▸ Given task
Leaving out the pictures, retype the lines from the beginning of the listing through the line containing "return r.outputs['Result']".

▸ Given data

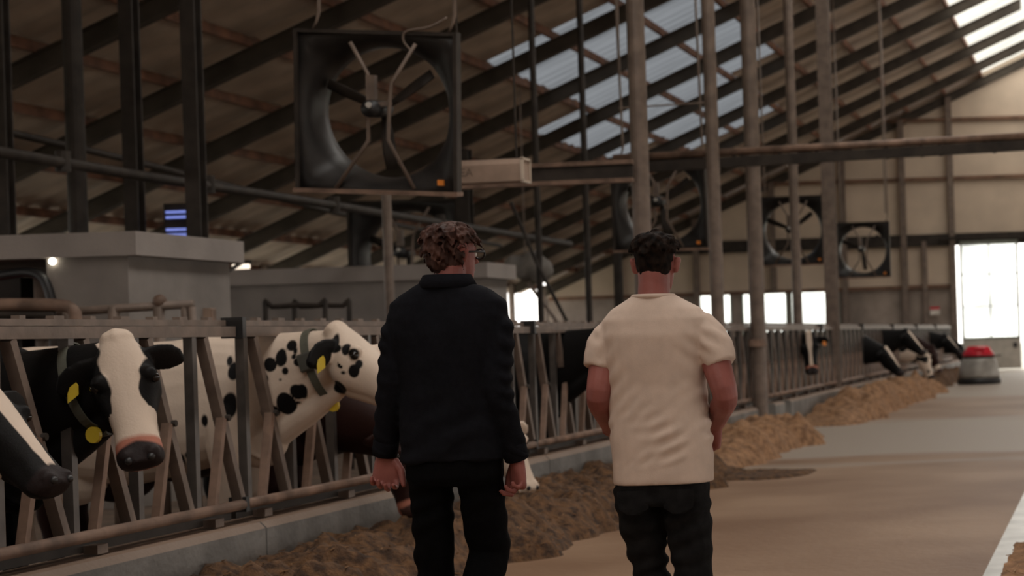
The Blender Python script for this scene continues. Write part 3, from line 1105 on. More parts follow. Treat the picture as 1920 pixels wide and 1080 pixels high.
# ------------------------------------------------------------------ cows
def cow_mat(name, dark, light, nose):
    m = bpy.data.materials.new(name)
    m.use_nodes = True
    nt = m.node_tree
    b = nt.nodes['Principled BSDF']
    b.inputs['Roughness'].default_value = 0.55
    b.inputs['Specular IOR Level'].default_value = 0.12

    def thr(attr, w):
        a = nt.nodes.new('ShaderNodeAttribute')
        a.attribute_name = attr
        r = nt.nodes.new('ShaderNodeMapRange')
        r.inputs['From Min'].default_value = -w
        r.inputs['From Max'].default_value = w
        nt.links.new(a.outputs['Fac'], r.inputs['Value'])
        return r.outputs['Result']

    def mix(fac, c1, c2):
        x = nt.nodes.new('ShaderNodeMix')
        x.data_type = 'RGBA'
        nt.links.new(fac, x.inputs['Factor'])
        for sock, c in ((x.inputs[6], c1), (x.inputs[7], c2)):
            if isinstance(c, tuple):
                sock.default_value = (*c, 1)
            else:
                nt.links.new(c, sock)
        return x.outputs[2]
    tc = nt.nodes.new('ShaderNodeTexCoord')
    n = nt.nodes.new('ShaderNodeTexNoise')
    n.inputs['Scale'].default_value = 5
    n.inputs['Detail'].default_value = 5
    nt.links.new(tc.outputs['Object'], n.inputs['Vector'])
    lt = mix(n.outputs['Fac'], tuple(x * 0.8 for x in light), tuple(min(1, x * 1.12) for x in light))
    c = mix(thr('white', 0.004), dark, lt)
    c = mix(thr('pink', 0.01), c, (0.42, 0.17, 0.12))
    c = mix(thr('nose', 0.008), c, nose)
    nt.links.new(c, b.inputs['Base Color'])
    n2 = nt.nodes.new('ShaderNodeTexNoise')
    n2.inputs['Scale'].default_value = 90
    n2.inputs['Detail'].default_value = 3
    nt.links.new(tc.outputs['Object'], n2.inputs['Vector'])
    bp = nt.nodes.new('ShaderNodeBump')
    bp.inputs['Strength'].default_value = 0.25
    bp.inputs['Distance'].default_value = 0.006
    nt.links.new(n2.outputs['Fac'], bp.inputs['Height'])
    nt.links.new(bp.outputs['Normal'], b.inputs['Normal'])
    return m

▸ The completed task
The Blender Python script for this scene continues. Write part 3, from line 1105 on. More parts follow. Treat the picture as 1920 pixels wide and 1080 pixels high.
# ------------------------------------------------------------------ cows
def cow_mat(name, dark, light, nose):
    m = bpy.data.materials.new(name)
    m.use_nodes = True
    nt = m.node_tree
    b = nt.nodes['Principled BSDF']
    b.inputs['Roughness'].default_value = 0.55
    b.inputs['Specular IOR Level'].default_value = 0.12

    def thr(attr, w):
        a = nt.nodes.new('ShaderNodeAttribute')
        a.attribute_name = attr
        r = nt.nodes.new('ShaderNodeMapRange')
        r.inputs['From Min'].default_value = -w
        r.inputs['From Max'].default_value = w
        nt.links.new(a.outputs['Fac'], r.inputs['Value'])
        return r.outputs['Result']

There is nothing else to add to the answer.